Quilombo São José da Serra, reduto sagrado de jongo

Juliana Correia

Em Valença, município que fica a três horas do centro do Rio de Janeiro, vive um grupo de aproximadamente 200 descendentes de escravos comprados, em torno de 1850, para trabalhar nas plantações de café da região. Esses negros formaram o Quilombo São José da Serra.

Todos os anos uma grande fogueira é acesa para celebrar com muito jongo a Abolição da Escravatura e o Dia de Zumbi dos Palmares – 13 de maio e 20 de novembro, respectivamente. Nessas datas, o quilombo recebe visitantes, que acampam no local. É que a festa vai até o dia amanhecer e conta ainda com capoeira, Folia de Reis, Samba de Roda, comidas típicas, como feijoada preparada no fogão a lenha, batata e milho assados na fogueira.

Para quem não sabe, o jongo é de fundamental importância para a história da Música Popular Brasileira, pois foi um dos ritmos que deu origem ao samba. A dança, os instrumentos – dois tambores: um grave, chamado caxambu ou tambu, e um agudo, o candongueiro – e o canto (os pontos) entretinham os escravos, mas também serviam para organizar fugas e zombar dos senhores das fazendas entre outras finalidades. Antigamente, as crianças não participavam. O caráter religioso ainda é forte, visto a reverência feita aos tambores e as constantes exaltações aos santos católicos e aos orixás existentes nas letras dos pontos.

O Blog de Bamba esteve no Quilombo São José no último final de semana acompanhando a excursão promovida pelo geógrafo Walmir Pimentel, músico da Roda de Samba da Pedra do Sal. Todos os anos ele leva os alunos e, dessa vez, resolveu convidar também amigos sambistas:

– Aqui aprendemos muito sobre nossa própria história, nossa cultura. Como os quilombolas preservam tantas tradições e, por serem tão integrados, nós voltamos pra casa com verdadeiras lições de vida – ensina Pimentel.

O ferro a carvão, o fogão a lenha, o terço de São Gonçalo rezado principalmente pelas parteiras, o plantio coletivo de milho e feijão e o mutirão para “catar” sapê na mata para construir o telhado das casas de adobe são algumas das características que remontam o passado presente do lugar. Há ainda outros festejos, estes não abertos ao público, como as festas juninas e os casamentos. No dia de Cosme e Damião, 27 de setembro, uma cerimônia no Centro de Umbanda São Jorge Guerreiro e Caboclo Rompe Mata – fundado por Mãe Zeferina, na parte alta do quilombo, substitui o jongo. O sincretismo também é característico na região visto a pequena capela destinada a São José Operário, padroeiro da comunidade, onde acontecem missas católicas mensais celebradas por um padre de Valença.

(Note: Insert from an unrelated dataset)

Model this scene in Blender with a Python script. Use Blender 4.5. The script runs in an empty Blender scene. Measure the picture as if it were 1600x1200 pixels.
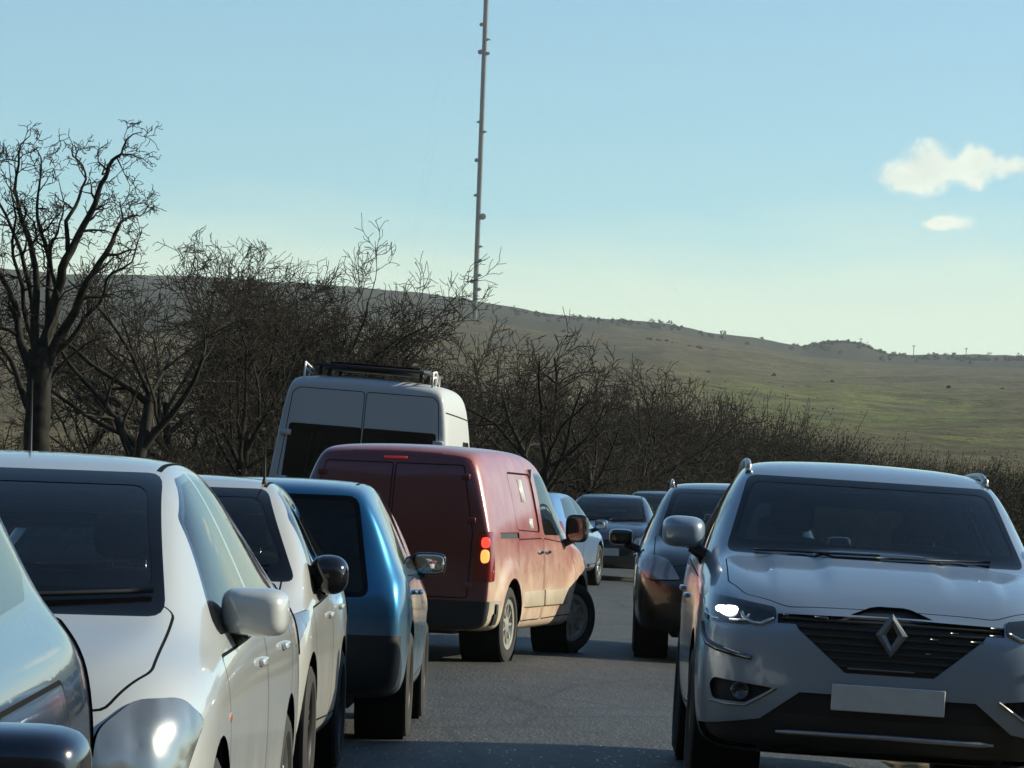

A energia elétrica chegou ao Quilombo São José há menos de dez anos. A cachoeira, o grande jequitibá (que tem mais de três séculos e quem os quilombolas asseguram ser a força matriz da comunidade) e a pedreira de Xangô são localidades especiais na cultura do lugar e pela beleza chamam a atenção também dos visitantes que se embrenham pelas trilhas.

As lendas, como a Mãe D’Água e a Mãe do Ouro, rondam o Quilombo e fazem brilhar os olhos de Tio Manoel, de 91 anos, autoridade maior da comunidade, que dançou jongo até alta madrugada:

– A Mãe do Ouro é uma bola brilhante que vai mudando de cor e some lá na Serra do Cavalo Ruço. Sempre que isso acontece alguma coisa boa está para vir – observa o patriarca.

Desde a hora em que chegamos, por volta do meio-dia de sábado, 12 de maio, atabaques e tambores ecoaram sem parar até as 8h da manhã de domingo. No vídeo é possível sentir a energia com que os jongueiros cantavam e dançavam e entender porque o Blog de Bamba voltará ao Quilombo muitas outras vezes.